When you are trying to create family with another person, and you watch that person interact with his original family, you realize that your version of family is so new and fragile compared to the years of history and stories and adventures. It's enough to make one feel like she doesn't have a leg to stand on.

And of course, you don't want to be that girl...the one who everyone has to appease because she doesn't know 'how things are'. But you end up being that girl anyway because you are feeling like you've always missed the private joke, even when people try to explain it. After all, family is nice and supportive and as welcoming as they can be.

And all this doesn't even take into consideration when you feel like so much is at stake because you really want to be part of family, that you want to get in on the private joke. It all just sucks because ultimately, you feel like you're blowing it.

That's all I got tonight.

Saturday, December 15, 2007

My New Favorite Place

I discovered it this morning. It's so wonderful and made just for me. I feel the most comfortable, the safest, the most loved when I'm there.

It's lying in bed, grudgingly waking up, intertwined with TM on one side of me and Ella curled up (and taking up too much room) on the other side.

That is by far the best place for me to be.

Friday, December 07, 2007

I Don't Get Videos

I'm up early this Friday. I don't have classes today, but I'm not upset. I'm just glad that I can enjoy this Friday off and not rush off to a group meeting or site visit or something.

So I'm watching videos. Things I haven't seen in a very long time. And I realize that I don't get them. How does a woman stop Freddy Rodriguez from killing himself by dancing in the Santana video? And how did she get a waitress job where she can take over the restaurant with her sexy dancing? All that hair flying around the food must be a health hazard.

And there's this video with the girl who plays Vanessa on "Gossip Girl" where I'm supposed to believe that even though she has the alcohol problem and is sitting in the passenger seat, the driver gets killed in an accident. I don't buy it. But I do think she looks better with straight hair...she has curly hair in the show...to make her more ethnic, I think.

And there was no way I was going to watch a video hoochie be all lovey-dovey to Sean Kingston, even if he's talking about how rough his life is. He's not attractive and not talented.

And is it just me, but does Natasha Bettingfield looks like she's 37? Don't get me wrong, I'm not saying she looks bad. I'm saying she looks too old to be referencing high school feelings in her songs. And she's definitely too old to have Sean Kingston featured in her multi-culti video.
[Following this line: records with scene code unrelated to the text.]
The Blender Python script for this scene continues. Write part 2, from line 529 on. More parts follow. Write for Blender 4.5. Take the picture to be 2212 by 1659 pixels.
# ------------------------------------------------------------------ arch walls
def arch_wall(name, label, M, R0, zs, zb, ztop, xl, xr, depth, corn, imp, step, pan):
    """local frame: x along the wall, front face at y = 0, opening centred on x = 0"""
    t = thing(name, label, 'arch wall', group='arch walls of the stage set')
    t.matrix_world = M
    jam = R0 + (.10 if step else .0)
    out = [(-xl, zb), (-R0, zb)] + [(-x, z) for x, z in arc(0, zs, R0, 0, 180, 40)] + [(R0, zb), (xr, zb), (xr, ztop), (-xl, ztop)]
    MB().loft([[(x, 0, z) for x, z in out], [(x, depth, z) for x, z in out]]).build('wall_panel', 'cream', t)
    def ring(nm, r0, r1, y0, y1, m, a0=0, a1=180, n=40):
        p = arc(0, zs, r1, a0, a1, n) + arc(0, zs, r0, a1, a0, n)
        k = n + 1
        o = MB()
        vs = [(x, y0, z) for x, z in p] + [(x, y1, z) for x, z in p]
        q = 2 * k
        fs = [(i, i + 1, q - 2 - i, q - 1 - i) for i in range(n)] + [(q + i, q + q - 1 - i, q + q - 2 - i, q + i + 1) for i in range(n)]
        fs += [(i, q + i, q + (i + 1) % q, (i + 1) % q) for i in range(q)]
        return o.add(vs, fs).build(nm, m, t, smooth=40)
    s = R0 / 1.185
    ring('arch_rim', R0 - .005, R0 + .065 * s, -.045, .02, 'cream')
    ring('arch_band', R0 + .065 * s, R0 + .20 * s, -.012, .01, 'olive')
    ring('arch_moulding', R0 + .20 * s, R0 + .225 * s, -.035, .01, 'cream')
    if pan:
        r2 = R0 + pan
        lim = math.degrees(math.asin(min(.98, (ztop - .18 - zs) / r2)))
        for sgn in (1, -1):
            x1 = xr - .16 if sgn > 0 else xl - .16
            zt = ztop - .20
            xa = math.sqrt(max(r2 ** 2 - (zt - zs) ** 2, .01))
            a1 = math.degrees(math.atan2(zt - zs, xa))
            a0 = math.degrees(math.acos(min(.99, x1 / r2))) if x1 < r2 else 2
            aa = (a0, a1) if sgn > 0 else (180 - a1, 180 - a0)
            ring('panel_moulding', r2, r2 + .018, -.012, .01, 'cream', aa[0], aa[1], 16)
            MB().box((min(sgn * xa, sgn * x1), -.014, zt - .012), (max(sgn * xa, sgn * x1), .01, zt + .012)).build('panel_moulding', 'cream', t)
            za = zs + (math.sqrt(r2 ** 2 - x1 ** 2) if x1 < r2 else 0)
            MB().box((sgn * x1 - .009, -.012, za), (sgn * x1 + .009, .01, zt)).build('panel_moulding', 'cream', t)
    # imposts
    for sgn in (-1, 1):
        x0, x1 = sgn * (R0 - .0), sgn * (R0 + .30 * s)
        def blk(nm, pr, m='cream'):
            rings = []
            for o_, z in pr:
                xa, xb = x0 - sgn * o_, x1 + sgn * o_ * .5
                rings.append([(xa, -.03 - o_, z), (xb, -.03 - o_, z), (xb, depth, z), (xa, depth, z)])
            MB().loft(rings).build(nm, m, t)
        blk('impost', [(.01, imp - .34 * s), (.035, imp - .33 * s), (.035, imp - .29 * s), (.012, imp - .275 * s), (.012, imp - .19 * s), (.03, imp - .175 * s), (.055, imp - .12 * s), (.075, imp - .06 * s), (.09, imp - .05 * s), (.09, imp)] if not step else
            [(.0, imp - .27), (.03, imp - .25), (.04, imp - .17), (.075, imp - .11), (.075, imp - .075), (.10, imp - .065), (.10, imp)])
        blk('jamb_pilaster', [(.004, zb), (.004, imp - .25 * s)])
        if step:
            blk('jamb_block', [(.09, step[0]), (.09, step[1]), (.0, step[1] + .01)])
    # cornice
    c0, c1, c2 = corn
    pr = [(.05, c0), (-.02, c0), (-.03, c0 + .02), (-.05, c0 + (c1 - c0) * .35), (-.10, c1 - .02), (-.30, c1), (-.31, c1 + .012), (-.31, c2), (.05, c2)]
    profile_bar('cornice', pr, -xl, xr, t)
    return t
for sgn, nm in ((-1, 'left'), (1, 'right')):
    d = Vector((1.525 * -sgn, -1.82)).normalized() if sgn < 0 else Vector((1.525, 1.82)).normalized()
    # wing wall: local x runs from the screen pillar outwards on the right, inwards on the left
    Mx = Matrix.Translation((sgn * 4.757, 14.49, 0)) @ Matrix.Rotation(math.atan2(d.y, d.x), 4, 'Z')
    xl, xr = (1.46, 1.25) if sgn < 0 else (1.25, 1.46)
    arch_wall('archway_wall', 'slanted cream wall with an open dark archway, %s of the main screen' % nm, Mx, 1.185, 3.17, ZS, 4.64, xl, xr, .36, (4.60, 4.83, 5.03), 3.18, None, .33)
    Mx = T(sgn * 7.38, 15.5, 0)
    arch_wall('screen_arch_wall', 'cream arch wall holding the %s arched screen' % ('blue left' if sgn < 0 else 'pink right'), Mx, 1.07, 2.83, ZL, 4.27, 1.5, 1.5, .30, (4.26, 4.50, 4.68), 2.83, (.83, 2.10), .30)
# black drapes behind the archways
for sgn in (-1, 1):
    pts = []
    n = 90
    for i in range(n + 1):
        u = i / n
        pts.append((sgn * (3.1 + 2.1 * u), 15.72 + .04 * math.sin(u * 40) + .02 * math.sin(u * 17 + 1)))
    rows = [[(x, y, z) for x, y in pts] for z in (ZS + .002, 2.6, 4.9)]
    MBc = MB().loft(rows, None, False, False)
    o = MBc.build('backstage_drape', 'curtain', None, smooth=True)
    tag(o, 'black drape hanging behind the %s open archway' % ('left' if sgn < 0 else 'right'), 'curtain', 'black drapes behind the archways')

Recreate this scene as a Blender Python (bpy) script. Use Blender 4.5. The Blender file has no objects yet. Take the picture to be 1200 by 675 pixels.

In other news, my good friend, Angela came to visit me last weekend. We had a mellow weekend, but I really enjoyed seeing her face. I missed her so much! I wish I would have scheduled in more time with just her and I, but I'll visit NYC in January. P.S. If you haven't seen Gone Baby Gone, don't. It sucked.

In other other news, my semester is over in less than two weeks! Well, it's not over because I have finals due at the end of January...but I don't have anymore classes in about a week and a half. I know I sound all dramatic, but I really can't believe I finished and that I accomplished all that I did. I now know what a standard deviation is and how to get it. I know a basic overview of the history of urban education and how its history shapes its function today. I know that US colleges have a 50% graduation rate and that rate is continuing to decrease. I know how to write a reference list in APA format. None of these things I knew just four months ago. Crazy!

You should do that sometime...pick a time in the recent past and come up with all the stuff that you know now that you absolutely didn't know then. If you've got nothing...go start learning!